Winter on a vegetable farm is a good time to tackle the mending pile, especially when a few years have passed without tackling the mending pile. This year might have been another non-tackle year except that the farm pooch is having trouble with his paws in the snow.
He oh-so-sadly holds up one paw after another and periodically lies down to chew the snowballs off his fuzzy feet. I did a little paw and snow research on the computer and found an easy pattern for dog booties.
My fellow and I sorted through the enormous pile of cloth that has collected in our closet over the years: shirts and pants and sheets too holey to mend, fabric from my mother who was a sewer, tiny baby and toddler clothes too worn to pass along from our daughter's childhood. We needed a pretty large piece to sew dog booties, and most of our scraps were too small.
“How about this?” my fellow asked, holding up a swath of bright yellow.
“I was hoping for something kind of dark, so it'll blend in with his black hair,” I answered. “So he doesn't look so silly.
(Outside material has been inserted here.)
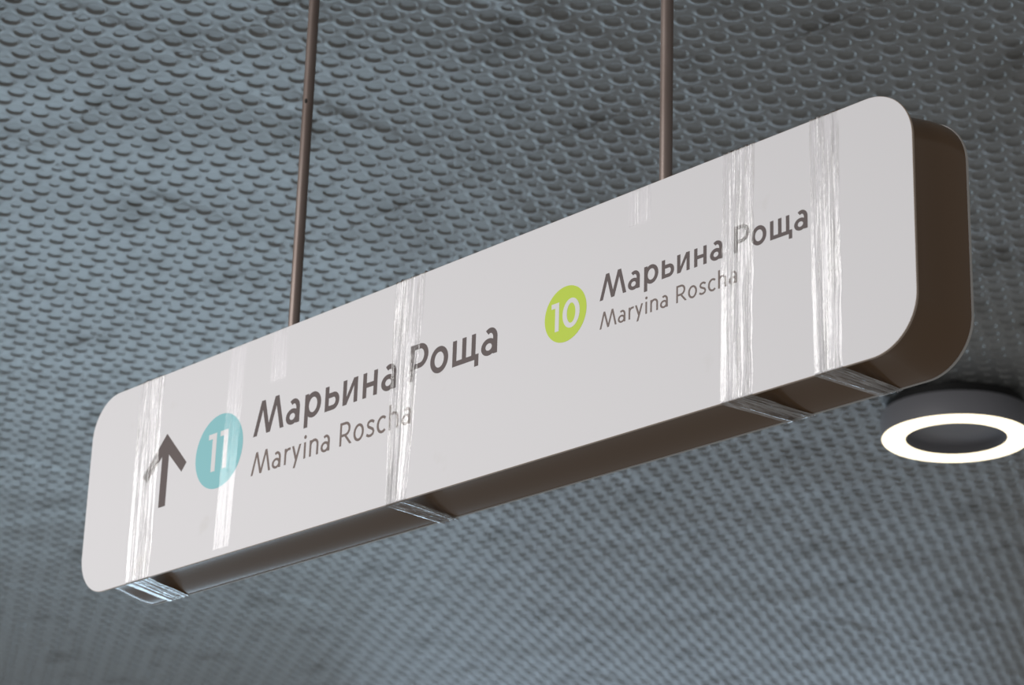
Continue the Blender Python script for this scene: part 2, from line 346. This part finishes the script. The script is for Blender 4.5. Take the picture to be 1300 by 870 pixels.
# ------------------------------------------------------------------ clear adhesive tape
def wrinkle(U, Sx, n, amp, seed, width):
    st = np.random.RandomState(seed); Hh = np.zeros_like(U)
    for _ in range(n):
        c0 = st.uniform(.06, .94)*width; drift = st.uniform(-.012, .012); wv = st.uniform(.0003, .0012)
        c = c0 + drift*(Sx-.18) + wv*np.sin(Sx*st.uniform(15, 45)+st.uniform(0, 6))
        wd = st.uniform(.0005, .0019); a0 = amp*st.uniform(.3, 1.15)
        on = .35+.65*sm(.5+1.3*np.sin(Sx*st.uniform(8, 26)+st.uniform(0, 6)))
        Hh += a0*on*np.exp(-((U-c)/wd)**2)
    return np.minimum(Hh, amp*1.5)
def tape_wrap(x_top, x_bot, x_bb, w_top, w_bot, nw, amp, seed, label=None, mt=None):
    """a loop of tape right round the sign: down the face, under, up the back, over the top"""
    e = .0005; step = .0025; P = []
    for z in np.arange(H, 0, -step): P.append((-e, z, 0, -1, 0, 1-z/H))
    P.append((-e, -e, 0, -1, -1, 1))
    for y in np.arange(step, T, step): P.append((y, -e, 0, 0, -1, 1+y/T))
    P.append((T+e, -e, 0, 1, -1, 2))
    for z in np.arange(.02, H, .02): P.append((T+e, z, 0, 1, 0, 2+z/H))
    P.append((T+e, H+e, 0, 1, 1, 3))
    for y in np.arange(T-.005, 0, -.005): P.append((y, H+e, 0, 0, 1, 3+(T-y)/T))
    P.append((-e, H+e, 0, -1, 1, 4)); P.append(P[0][:5]+(4.001,))
    y = np.array([p[0] for p in P]); z = np.array([p[1] for p in P]); ny_ = np.array([p[3] for p in P], float); nz = np.array([p[4] for p in P], float); s_ = np.array([p[5] for p in P])
    x0 = np.interp(s_, [0, 1, 2, 3, 4.01], [x_top, x_bot, x_bb, x_bb+.004, x_top])
    arc = np.interp(s_, [0, 1, 2, 3, 4.01], [0, H, H+T, 2*H+T, 2*H+2*T])
    width = w_top; wf = np.interp(s_, [0, 1, 2, 3, 4.01], [1, w_bot/w_top, .85*w_bot/w_top, .9, 1])
    nc = int(width/.0006); u = np.linspace(0, width, nc); U, AR = np.meshgrid(u, arc)
    Wk = wrinkle(U, AR, nw, amp, seed, width)
    edge = .0012*np.sin(AR*37+seed)+.0008*np.sin(AR*91+seed*2)
    X = x0[:, None] + U*wf[:, None] + edge*(U/width-.3)
    Y = y[:, None] + ny_[:, None]*Wk; Z = z[:, None] + nz[:, None]*Wk
    k = dict(label=label) if label else {}
    return link('tape_strip', grid_mesh('tape_strip', X, Y, Z, flip=True), mt or M_tape, sign, **k)
tape_wrap(.138, .142, .108, .072, .066, 15, .0011, 3, 'wrinkled clear tape wound round the left end of the sign')
tape_wrap(.817, .818, .812, .073, .048, 18, .0012, 5)
tape_wrap(1.504, 1.500, 1.516, .058, .056, 14, .0011, 8)
tape_wrap(1.658, 1.662, 1.673, .050, .047, 13, .0010, 12)
def tape_patch(x0, x1, ztop, zbot, xb, seed, nw=2, amp=.0002, **k):
    zs = np.linspace(ztop, zbot, 90); u = np.linspace(0, x1-x0, 50); U, Zz = np.meshgrid(u, zs)
    fr = (ztop-Zz)/(ztop-zbot); X = x0+U+(xb-x0)*fr; Yy = -.0005-wrinkle(U, Zz, nw, amp, seed, x1-x0)
    return link('tape_strip', grid_mesh('tape_strip', X, Yy, Zz, flip=True), M_tapeflat, sign, **k)
tape_patch(.398, .440, .3597, .012, .386, 21, label='smooth clear tape running down over the turquoise circle')
tape_patch(.508, .549, .3597, .271, .511, 22, nw=3, label='short smooth clear tape below the left rod')
tape_patch(1.326, 1.369, .3597, .305, 1.325, 23, nw=6, amp=.0005, label='short clear tape below the right rod')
He's supposed to be a tough farm dog, not a farm dog with booties.”
My fellow laughed. “What about sled dogs?” he said
“Oh, yeah,” I answered. I had just read a book about sled dogs, and told my fellow about how they need booties to run fast in the snow. Stopping to chew the snow off their paws won't help them win the Iditarod. “Sled dogs are really tough.”
“Just like you, right?” I added, talking to the farm dog, who was lolling on the rug in front of the wood stove. He yawned and stretched and moved to the couch.
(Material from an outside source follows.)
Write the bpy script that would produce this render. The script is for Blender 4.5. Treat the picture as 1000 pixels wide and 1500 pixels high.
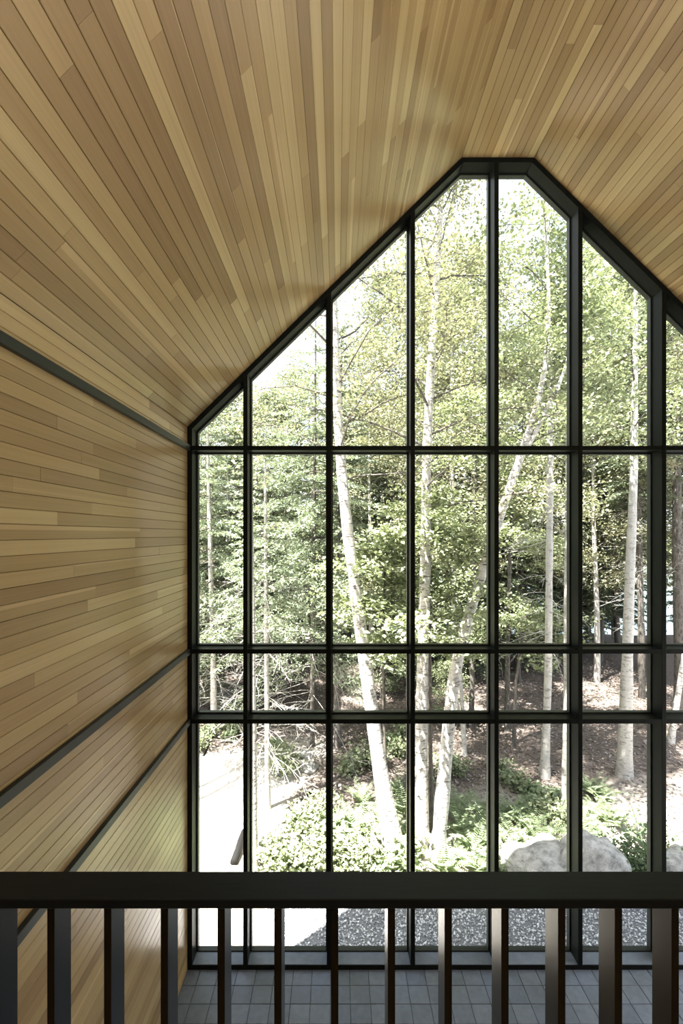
import bpy, bmesh, math
import numpy as np
from mathutils import Vector, Matrix, noise as mnoise

for o in list(bpy.data.objects):
    bpy.data.objects.remove(o)
SC = bpy.context.scene
COL = SC.collection
# ------------------------------------------------------------------ camera
F = 710.0                 # focal length in pixels of the 1000 x 1500 frame
VPX, VPY = 494.0, 783.0   # vanishing point of the room's depth
CAMZ = 4.72
K = 0.0074                # metres per pixel on the window plane
D = K * F                 # distance to the window plane
cam_d = bpy.data.cameras.new('camera')
cam = bpy.data.objects.new('camera', cam_d)
COL.objects.link(cam)
cam.location = (0, 0, CAMZ)
cam.rotation_euler = (math.pi / 2, 0, 0)
cam_d.sensor_fit = 'VERTICAL'
cam_d.sensor_height = 36.0
cam_d.sensor_width = 24.0
cam_d.lens = F / 1500.0 * 36.0
cam_d.shift_x = (500 - VPX) / 1500.0
cam_d.shift_y = (VPY - 750) / 1500.0
cam_d.clip_start = 0.02
cam_d.clip_end = 800
SC.camera = cam
# ------------------------------------------------------------------ sky, sun, added fill lamps, exposure
SUN_EL = math.radians(66)
SUN_DIR = Vector((0.75 * math.cos(SUN_EL), 0.66 * math.cos(SUN_EL), -math.sin(SUN_EL))).normalized()
W = bpy.data.worlds.new('sky')
SC.world = W
W.use_nodes = True
wn = W.node_tree.nodes
bg = wn['Background']
sky = wn.new('ShaderNodeTexSky')
sky.sky_type = 'NISHITA'
sky.sun_disc = False
sky.sun_elevation = SUN_EL
sky.sun_rotation = math.atan2(-SUN_DIR.x, -SUN_DIR.y)
sky.air_density = 1.0
sky.dust_density = 3.5
sky.ozone_density = 1.0
hz = wn.new('ShaderNodeMix')
hz.data_type = 'RGBA'
hz.inputs[0].default_value = 0.55
W.node_tree.links.new(sky.outputs[0], hz.inputs[6])
hz.inputs[7].default_value = (5.6, 5.9, 6.3, 1)      # thin bright summer haze
W.node_tree.links.new(hz.outputs[2], bg.inputs[0])
bg.inputs[1].default_value = 0.205
sd = bpy.data.lights.new('sun', 'SUN')
sd.energy = 19.0
sd.angle = math.radians(0.6)
sd.color = (1.0, 0.96, 0.89)
sun = bpy.data.objects.new('sun', sd)
COL.objects.link(sun)
sun.rotation_euler = SUN_DIR.to_track_quat('-Z', 'Y').to_euler()
sun.location = (-20, -20, 40)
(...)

Unfortunately, the fabric pile refused to produce anything suitable for dog booties, since the fabric was supposed to be quick-drying. “Fleece, or merino wool, the pattern said,” I told my fellow.
“Here's some merino wool. Look, it's black!” He held up a pair of long johns, merino wool, black, and almost completely shredded from hard use.
“That would be perfect,” I said, “If there was anything left to it.”
“Why are we keeping it then?”
“It's beautiful wool,” I said. “Organic. I don't want to just throw it away.”
“Maybe we can use it for insulation in the end wall of the greenhouse?”
“Yeah, we're saving it for insulation in the greenhouse,” I agreed happily. “Plus now that we have this fabric all over the place, we can do some mending.”
Over the course of a few days, we patched seven pairs of work pants, three sheets, one mattress protector, two cloth bags, and three shirts.
I felt very productive and also a little squrirrelly, as was the farm pooch, who is young enough that lying on the rug and couch for too long translates into a lot of energy, which will either be dispelled by nosing around and chewing on things he shouldn't or by taking a walk.
“Let's take a walk,” I said, as the dog did some shredding of his own in the big pile of cloth.
We suited up, including the dog's neon vest, so hunters don't mistake him for anything but a dog, and so we can see him more easily when he does his young dog job of running fast and far.
“But where are his booties?” I said, as the pooch blasted around in the snow, and then abruptly dropped onto the ground to chew on his paws.
“Yes, where are your booties?” my sympathetic fellow asked, kneeling in the snow to help the dog get the tiny snowballs out of his feet. The pooch bounced up and blasted off again.
“I guess he's not having that much trouble,” I said. “Maybe we shouldn't even bother with booties.”
“Yeah,” agreed my fellow. “Plus it keeps him nice and busy. He loves a good chewing job.”